⟨
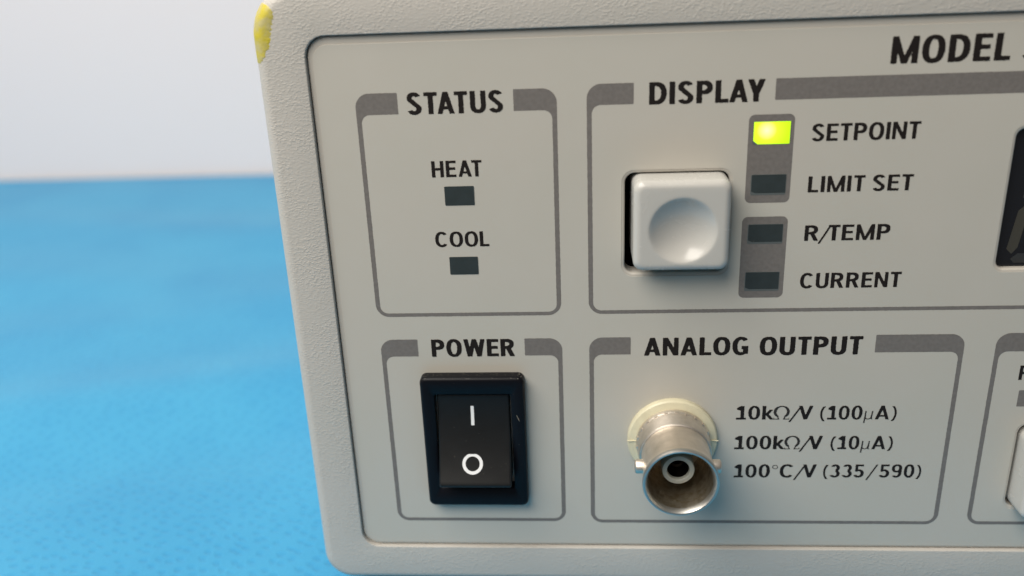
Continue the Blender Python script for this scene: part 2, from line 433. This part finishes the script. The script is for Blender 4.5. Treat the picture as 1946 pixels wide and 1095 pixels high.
    if c == 'Ω':
        q, v = .135, .08
        return U(stroke(arc(.36, .56, .30, .40, -58, 238, n=2.1, k=34), q, v), box(.02, 0, .28, .055), box(.44, 0, .70, .055),
                 diag(.235, .05, .175, .26, .06), diag(.485, .05, .545, .26, .06), box(.0, 0, .03, .14), box(.69, 0, .72, .14)), .72
    if c == 'μ':
        return U(diag(.02, -.26, .07, .62, .07), diag(.36, .04, .40, .62, .07),
                 stroke([(.055, .3)] + arc(.20, .18, .15, .15, 190, 350, n=2, k=12) + [(.365, .3)], .07, .06), box(.36, 0, .44, .05)), .44
    if c == '°': return ring(.14, .80, .14, .16, .045, .045, n=2), .28
    raise KeyError(c)

def ink_object(name, verts, faces, d, m, parent, dfun=None):
    V = [(x, -(d if dfun is None else dfun(z) + d), z) for x, z in verts]
    me_o = add(name, V, faces, m, parent)
    return me_o

def word(text, x0, x1, zb, h, s, t, parent, gap=.115, d=0.022, m=None, label=None, wob=0.010, space=.30):
    """one printed word, fitted between x0 and x1"""
    pos = []; x = 0
    for i, c in enumerate(text):
        if c == ' ': x += space; continue
        f, wd = glyph(c, s, t); g = gap
        if i + 1 < len(text) and (c + text[i + 1]) in ('TA', 'AT', 'LA', 'AY', 'ΩΩ', '/V', 'TE', '/T', 'Ω/', 'C/', 'LO', 'PL', 'UT', 'R/', 'kΩ'):
            g = {'TA': -.01, 'AT': -.0, 'LA': .02, 'AY': -.03, '/V': -.16, 'TE': .09, '/T': -.14, 'Ω/': -.03, 'C/': -.02, 'LO': .07, 'PL': .10, 'UT': .10, 'R/': -.02, 'kΩ': -.01}[c + text[i + 1]]
        if c == '1' : g *= .8
        pos.append((c, f, x, wd)); x += wd + g
    total = pos[-1][2] + pos[-1][3]
    kx = (x1 - x0) / total; V = []; F = []; V2 = []; F2 = []
    runs = []
    for c, f, px, wd in pos:
        if runs and runs[-1][0] == '/' and px < runs[-1][2] + runs[-1][3] + .02:
            _, f0, p0, w0 = runs.pop(); dx = px - p0
            runs.append(('+', U(f0, (lambda g, k: lambda X, Z: g(X - k, Z))(f, dx)), p0, dx + wd))
        else: runs.append((c, f, px, wd))
    for c, f, px, wd in runs:
        thin = c in 'Ωμ°'
        v, q = mesh_field(f, -.06, -.30, wd + .06, 1.06, 1 / 40, wob)
        v = [(x0 + (px + a) * kx, zb + b * h) for a, b in v]
        (VV, FF) = (V2, F2) if thin else (V, F)
        b = len(VV); VV += v; FF += [tuple(i + b for i in r) for r in q]
    o = ink_object('lettering', V, F, d, m or M_ink, parent)
    if label: o['label'] = label
    if V2:
        o2 = ink_object('symbol_lettering', V2, F2, d, M_thin, parent)
    return o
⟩
Problem details — Write out exactly the lines between the start of the data and the line with "raise KeyError(c)", including both, but none of the pictures.

Response to this exercise —
Continue the Blender Python script for this scene: part 2, from line 433. This part finishes the script. The script is for Blender 4.5. Treat the picture as 1946 pixels wide and 1095 pixels high.
    if c == 'Ω':
        q, v = .135, .08
        return U(stroke(arc(.36, .56, .30, .40, -58, 238, n=2.1, k=34), q, v), box(.02, 0, .28, .055), box(.44, 0, .70, .055),
                 diag(.235, .05, .175, .26, .06), diag(.485, .05, .545, .26, .06), box(.0, 0, .03, .14), box(.69, 0, .72, .14)), .72
    if c == 'μ':
        return U(diag(.02, -.26, .07, .62, .07), diag(.36, .04, .40, .62, .07),
                 stroke([(.055, .3)] + arc(.20, .18, .15, .15, 190, 350, n=2, k=12) + [(.365, .3)], .07, .06), box(.36, 0, .44, .05)), .44
    if c == '°': return ring(.14, .80, .14, .16, .045, .045, n=2), .28
    raise KeyError(c)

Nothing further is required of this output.